◆ **Task statement**
Extract the listing in its entirety, keeping each line identical to the original.
[Begin Raw data]
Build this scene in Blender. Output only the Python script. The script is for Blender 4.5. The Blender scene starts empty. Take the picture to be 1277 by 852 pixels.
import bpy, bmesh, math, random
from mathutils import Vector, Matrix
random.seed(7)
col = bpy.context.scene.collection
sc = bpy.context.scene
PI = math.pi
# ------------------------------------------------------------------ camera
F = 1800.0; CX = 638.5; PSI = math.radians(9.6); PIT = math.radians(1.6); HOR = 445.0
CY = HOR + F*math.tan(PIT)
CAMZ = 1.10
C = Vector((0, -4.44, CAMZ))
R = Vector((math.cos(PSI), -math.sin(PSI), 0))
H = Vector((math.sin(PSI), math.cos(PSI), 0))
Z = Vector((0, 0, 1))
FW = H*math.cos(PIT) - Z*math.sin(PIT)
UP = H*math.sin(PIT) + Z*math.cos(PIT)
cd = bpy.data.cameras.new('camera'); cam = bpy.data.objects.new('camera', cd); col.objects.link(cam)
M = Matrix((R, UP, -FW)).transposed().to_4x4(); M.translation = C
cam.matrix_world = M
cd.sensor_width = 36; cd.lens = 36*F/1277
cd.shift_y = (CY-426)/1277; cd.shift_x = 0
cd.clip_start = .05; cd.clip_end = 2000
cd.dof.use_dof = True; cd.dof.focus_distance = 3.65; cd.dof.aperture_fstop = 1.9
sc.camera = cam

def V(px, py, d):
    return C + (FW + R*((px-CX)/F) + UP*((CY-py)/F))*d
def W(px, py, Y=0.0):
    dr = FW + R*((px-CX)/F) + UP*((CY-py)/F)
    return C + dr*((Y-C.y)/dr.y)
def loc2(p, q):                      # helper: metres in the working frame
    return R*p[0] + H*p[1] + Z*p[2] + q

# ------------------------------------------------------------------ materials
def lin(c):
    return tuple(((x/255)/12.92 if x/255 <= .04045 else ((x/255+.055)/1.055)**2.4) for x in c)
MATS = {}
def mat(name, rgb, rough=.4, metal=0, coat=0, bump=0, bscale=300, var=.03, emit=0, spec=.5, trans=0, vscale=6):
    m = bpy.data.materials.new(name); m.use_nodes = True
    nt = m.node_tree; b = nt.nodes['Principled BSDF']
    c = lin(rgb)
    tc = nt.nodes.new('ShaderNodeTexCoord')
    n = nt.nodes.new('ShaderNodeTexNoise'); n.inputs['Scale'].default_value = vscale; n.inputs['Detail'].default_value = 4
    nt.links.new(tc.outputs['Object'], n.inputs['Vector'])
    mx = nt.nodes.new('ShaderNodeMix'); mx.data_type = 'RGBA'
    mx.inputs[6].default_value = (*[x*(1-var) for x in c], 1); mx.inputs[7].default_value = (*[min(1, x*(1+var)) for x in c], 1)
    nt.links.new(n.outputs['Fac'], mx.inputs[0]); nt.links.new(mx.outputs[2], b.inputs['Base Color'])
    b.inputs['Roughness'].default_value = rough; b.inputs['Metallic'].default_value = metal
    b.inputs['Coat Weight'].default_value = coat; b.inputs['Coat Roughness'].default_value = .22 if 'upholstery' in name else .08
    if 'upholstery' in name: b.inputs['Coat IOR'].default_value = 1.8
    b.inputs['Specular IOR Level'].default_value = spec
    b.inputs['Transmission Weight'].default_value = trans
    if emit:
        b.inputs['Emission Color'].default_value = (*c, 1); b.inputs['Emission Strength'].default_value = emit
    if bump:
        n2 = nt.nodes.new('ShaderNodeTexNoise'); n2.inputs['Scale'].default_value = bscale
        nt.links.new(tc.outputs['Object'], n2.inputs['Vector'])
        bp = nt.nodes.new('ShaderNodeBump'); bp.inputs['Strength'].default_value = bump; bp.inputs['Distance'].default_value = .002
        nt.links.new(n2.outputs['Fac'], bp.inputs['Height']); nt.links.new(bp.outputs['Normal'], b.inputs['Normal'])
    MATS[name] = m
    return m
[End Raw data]
◆ **Reply to the task**
Build this scene in Blender. Output only the Python script. The script is for Blender 4.5. The Blender scene starts empty. Take the picture to be 1277 by 852 pixels.
import bpy, bmesh, math, random
from mathutils import Vector, Matrix
random.seed(7)
col = bpy.context.scene.collection
sc = bpy.context.scene
PI = math.pi
# ------------------------------------------------------------------ camera
F = 1800.0; CX = 638.5; PSI = math.radians(9.6); PIT = math.radians(1.6); HOR = 445.0
CY = HOR + F*math.tan(PIT)
CAMZ = 1.10
C = Vector((0, -4.44, CAMZ))
R = Vector((math.cos(PSI), -math.sin(PSI), 0))
H = Vector((math.sin(PSI), math.cos(PSI), 0))
Z = Vector((0, 0, 1))
FW = H*math.cos(PIT) - Z*math.sin(PIT)
UP = H*math.sin(PIT) + Z*math.cos(PIT)
cd = bpy.data.cameras.new('camera'); cam = bpy.data.objects.new('camera', cd); col.objects.link(cam)
M = Matrix((R, UP, -FW)).transposed().to_4x4(); M.translation = C
cam.matrix_world = M
cd.sensor_width = 36; cd.lens = 36*F/1277
cd.shift_y = (CY-426)/1277; cd.shift_x = 0
cd.clip_start = .05; cd.clip_end = 2000
cd.dof.use_dof = True; cd.dof.focus_distance = 3.65; cd.dof.aperture_fstop = 1.9
sc.camera = cam

def V(px, py, d):
    return C + (FW + R*((px-CX)/F) + UP*((CY-py)/F))*d
def W(px, py, Y=0.0):
    dr = FW + R*((px-CX)/F) + UP*((CY-py)/F)
    return C + dr*((Y-C.y)/dr.y)
def loc2(p, q):                      # helper: metres in the working frame
    return R*p[0] + H*p[1] + Z*p[2] + q

# ------------------------------------------------------------------ materials
def lin(c):
    return tuple(((x/255)/12.92 if x/255 <= .04045 else ((x/255+.055)/1.055)**2.4) for x in c)
MATS = {}
def mat(name, rgb, rough=.4, metal=0, coat=0, bump=0, bscale=300, var=.03, emit=0, spec=.5, trans=0, vscale=6):
    m = bpy.data.materials.new(name); m.use_nodes = True
    nt = m.node_tree; b = nt.nodes['Principled BSDF']
    c = lin(rgb)
    tc = nt.nodes.new('ShaderNodeTexCoord')
    n = nt.nodes.new('ShaderNodeTexNoise'); n.inputs['Scale'].default_value = vscale; n.inputs['Detail'].default_value = 4
    nt.links.new(tc.outputs['Object'], n.inputs['Vector'])
    mx = nt.nodes.new('ShaderNodeMix'); mx.data_type = 'RGBA'
    mx.inputs[6].default_value = (*[x*(1-var) for x in c], 1); mx.inputs[7].default_value = (*[min(1, x*(1+var)) for x in c], 1)
    nt.links.new(n.outputs['Fac'], mx.inputs[0]); nt.links.new(mx.outputs[2], b.inputs['Base Color'])
    b.inputs['Roughness'].default_value = rough; b.inputs['Metallic'].default_value = metal
    b.inputs['Coat Weight'].default_value = coat; b.inputs['Coat Roughness'].default_value = .22 if 'upholstery' in name else .08
    if 'upholstery' in name: b.inputs['Coat IOR'].default_value = 1.8
    b.inputs['Specular IOR Level'].default_value = spec
    b.inputs['Transmission Weight'].default_value = trans
    if emit:
        b.inputs['Emission Color'].default_value = (*c, 1); b.inputs['Emission Strength'].default_value = emit
    if bump:
        n2 = nt.nodes.new('ShaderNodeTexNoise'); n2.inputs['Scale'].default_value = bscale
        nt.links.new(tc.outputs['Object'], n2.inputs['Vector'])
        bp = nt.nodes.new('ShaderNodeBump'); bp.inputs['Strength'].default_value = bump; bp.inputs['Distance'].default_value = .002
        nt.links.new(n2.outputs['Fac'], bp.inputs['Height']); nt.links.new(bp.outputs['Normal'], b.inputs['Normal'])
    MATS[name] = m
    return m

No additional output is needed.